--- START ---

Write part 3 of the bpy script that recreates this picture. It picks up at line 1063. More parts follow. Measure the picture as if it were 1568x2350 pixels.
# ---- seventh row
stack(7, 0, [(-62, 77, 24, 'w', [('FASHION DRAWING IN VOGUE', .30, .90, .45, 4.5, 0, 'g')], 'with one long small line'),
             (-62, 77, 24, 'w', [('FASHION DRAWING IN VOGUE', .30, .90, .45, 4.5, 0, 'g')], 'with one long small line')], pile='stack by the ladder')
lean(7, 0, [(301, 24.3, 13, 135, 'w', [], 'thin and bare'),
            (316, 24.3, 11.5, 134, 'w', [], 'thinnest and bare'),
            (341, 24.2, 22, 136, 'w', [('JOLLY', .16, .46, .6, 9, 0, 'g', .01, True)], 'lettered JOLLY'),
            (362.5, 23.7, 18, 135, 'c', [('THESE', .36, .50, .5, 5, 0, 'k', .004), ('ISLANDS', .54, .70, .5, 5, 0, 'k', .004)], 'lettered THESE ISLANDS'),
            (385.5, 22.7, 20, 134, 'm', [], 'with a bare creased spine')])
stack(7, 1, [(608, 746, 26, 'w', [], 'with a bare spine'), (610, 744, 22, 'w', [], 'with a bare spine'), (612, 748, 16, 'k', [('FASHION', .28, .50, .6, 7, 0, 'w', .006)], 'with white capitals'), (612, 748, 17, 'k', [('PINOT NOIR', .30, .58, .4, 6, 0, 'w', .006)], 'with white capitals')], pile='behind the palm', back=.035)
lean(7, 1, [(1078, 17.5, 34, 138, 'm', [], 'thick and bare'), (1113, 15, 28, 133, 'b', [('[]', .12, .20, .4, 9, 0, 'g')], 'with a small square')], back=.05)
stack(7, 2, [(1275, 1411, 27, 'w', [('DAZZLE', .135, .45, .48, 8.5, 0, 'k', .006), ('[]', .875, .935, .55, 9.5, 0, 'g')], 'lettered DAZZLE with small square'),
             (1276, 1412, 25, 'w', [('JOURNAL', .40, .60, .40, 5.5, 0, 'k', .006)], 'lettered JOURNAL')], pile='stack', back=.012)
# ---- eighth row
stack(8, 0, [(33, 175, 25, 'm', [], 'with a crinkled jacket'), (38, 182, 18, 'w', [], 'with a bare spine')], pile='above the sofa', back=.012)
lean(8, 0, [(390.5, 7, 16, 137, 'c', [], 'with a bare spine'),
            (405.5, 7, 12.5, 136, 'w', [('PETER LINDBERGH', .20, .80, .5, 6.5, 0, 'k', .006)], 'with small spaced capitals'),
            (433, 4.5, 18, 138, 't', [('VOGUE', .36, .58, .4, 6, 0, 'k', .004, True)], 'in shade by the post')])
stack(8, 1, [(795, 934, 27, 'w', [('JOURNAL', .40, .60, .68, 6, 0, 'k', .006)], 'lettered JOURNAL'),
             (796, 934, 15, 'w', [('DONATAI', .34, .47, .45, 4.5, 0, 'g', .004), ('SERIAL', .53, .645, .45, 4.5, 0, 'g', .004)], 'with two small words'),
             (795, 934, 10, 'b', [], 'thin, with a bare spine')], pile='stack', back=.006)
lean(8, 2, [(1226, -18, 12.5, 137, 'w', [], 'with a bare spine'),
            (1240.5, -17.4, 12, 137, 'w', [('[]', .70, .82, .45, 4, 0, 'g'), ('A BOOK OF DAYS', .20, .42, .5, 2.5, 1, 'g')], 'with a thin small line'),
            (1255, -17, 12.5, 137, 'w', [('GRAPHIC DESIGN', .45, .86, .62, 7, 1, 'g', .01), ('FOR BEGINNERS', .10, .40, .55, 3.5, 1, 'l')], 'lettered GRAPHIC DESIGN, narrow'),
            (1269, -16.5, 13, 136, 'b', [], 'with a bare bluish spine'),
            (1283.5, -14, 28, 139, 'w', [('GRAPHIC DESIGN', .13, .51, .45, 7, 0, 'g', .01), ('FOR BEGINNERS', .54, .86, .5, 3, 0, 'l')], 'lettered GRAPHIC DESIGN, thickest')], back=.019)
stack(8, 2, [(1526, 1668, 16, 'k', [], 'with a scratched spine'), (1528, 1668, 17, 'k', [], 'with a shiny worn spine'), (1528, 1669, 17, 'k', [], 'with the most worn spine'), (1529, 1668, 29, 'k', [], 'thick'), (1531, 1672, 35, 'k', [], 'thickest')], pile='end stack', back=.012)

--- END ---

- _Aim_
Type out the material again exactly as presented.

- _Response_
Write part 3 of the bpy script that recreates this picture. It picks up at line 1063. More parts follow. Measure the picture as if it were 1568x2350 pixels.
# ---- seventh row
stack(7, 0, [(-62, 77, 24, 'w', [('FASHION DRAWING IN VOGUE', .30, .90, .45, 4.5, 0, 'g')], 'with one long small line'),
             (-62, 77, 24, 'w', [('FASHION DRAWING IN VOGUE', .30, .90, .45, 4.5, 0, 'g')], 'with one long small line')], pile='stack by the ladder')
lean(7, 0, [(301, 24.3, 13, 135, 'w', [], 'thin and bare'),
            (316, 24.3, 11.5, 134, 'w', [], 'thinnest and bare'),
            (341, 24.2, 22, 136, 'w', [('JOLLY', .16, .46, .6, 9, 0, 'g', .01, True)], 'lettered JOLLY'),
            (362.5, 23.7, 18, 135, 'c', [('THESE', .36, .50, .5, 5, 0, 'k', .004), ('ISLANDS', .54, .70, .5, 5, 0, 'k', .004)], 'lettered THESE ISLANDS'),
            (385.5, 22.7, 20, 134, 'm', [], 'with a bare creased spine')])
stack(7, 1, [(608, 746, 26, 'w', [], 'with a bare spine'), (610, 744, 22, 'w', [], 'with a bare spine'), (612, 748, 16, 'k', [('FASHION', .28, .50, .6, 7, 0, 'w', .006)], 'with white capitals'), (612, 748, 17, 'k', [('PINOT NOIR', .30, .58, .4, 6, 0, 'w', .006)], 'with white capitals')], pile='behind the palm', back=.035)
lean(7, 1, [(1078, 17.5, 34, 138, 'm', [], 'thick and bare'), (1113, 15, 28, 133, 'b', [('[]', .12, .20, .4, 9, 0, 'g')], 'with a small square')], back=.05)
stack(7, 2, [(1275, 1411, 27, 'w', [('DAZZLE', .135, .45, .48, 8.5, 0, 'k', .006), ('[]', .875, .935, .55, 9.5, 0, 'g')], 'lettered DAZZLE with small square'),
             (1276, 1412, 25, 'w', [('JOURNAL', .40, .60, .40, 5.5, 0, 'k', .006)], 'lettered JOURNAL')], pile='stack', back=.012)
# ---- eighth row
stack(8, 0, [(33, 175, 25, 'm', [], 'with a crinkled jacket'), (38, 182, 18, 'w', [], 'with a bare spine')], pile='above the sofa', back=.012)
lean(8, 0, [(390.5, 7, 16, 137, 'c', [], 'with a bare spine'),
            (405.5, 7, 12.5, 136, 'w', [('PETER LINDBERGH', .20, .80, .5, 6.5, 0, 'k', .006)], 'with small spaced capitals'),
            (433, 4.5, 18, 138, 't', [('VOGUE', .36, .58, .4, 6, 0, 'k', .004, True)], 'in shade by the post')])
stack(8, 1, [(795, 934, 27, 'w', [('JOURNAL', .40, .60, .68, 6, 0, 'k', .006)], 'lettered JOURNAL'),
             (796, 934, 15, 'w', [('DONATAI', .34, .47, .45, 4.5, 0, 'g', .004), ('SERIAL', .53, .645, .45, 4.5, 0, 'g', .004)], 'with two small words'),
             (795, 934, 10, 'b', [], 'thin, with a bare spine')], pile='stack', back=.006)
lean(8, 2, [(1226, -18, 12.5, 137, 'w', [], 'with a bare spine'),
            (1240.5, -17.4, 12, 137, 'w', [('[]', .70, .82, .45, 4, 0, 'g'), ('A BOOK OF DAYS', .20, .42, .5, 2.5, 1, 'g')], 'with a thin small line'),
            (1255, -17, 12.5, 137, 'w', [('GRAPHIC DESIGN', .45, .86, .62, 7, 1, 'g', .01), ('FOR BEGINNERS', .10, .40, .55, 3.5, 1, 'l')], 'lettered GRAPHIC DESIGN, narrow'),
            (1269, -16.5, 13, 136, 'b', [], 'with a bare bluish spine'),
            (1283.5, -14, 28, 139, 'w', [('GRAPHIC DESIGN', .13, .51, .45, 7, 0, 'g', .01), ('FOR BEGINNERS', .54, .86, .5, 3, 0, 'l')], 'lettered GRAPHIC DESIGN, thickest')], back=.019)
stack(8, 2, [(1526, 1668, 16, 'k', [], 'with a scratched spine'), (1528, 1668, 17, 'k', [], 'with a shiny worn spine'), (1528, 1669, 17, 'k', [], 'with the most worn spine'), (1529, 1668, 29, 'k', [], 'thick'), (1531, 1672, 35, 'k', [], 'thickest')], pile='end stack', back=.012)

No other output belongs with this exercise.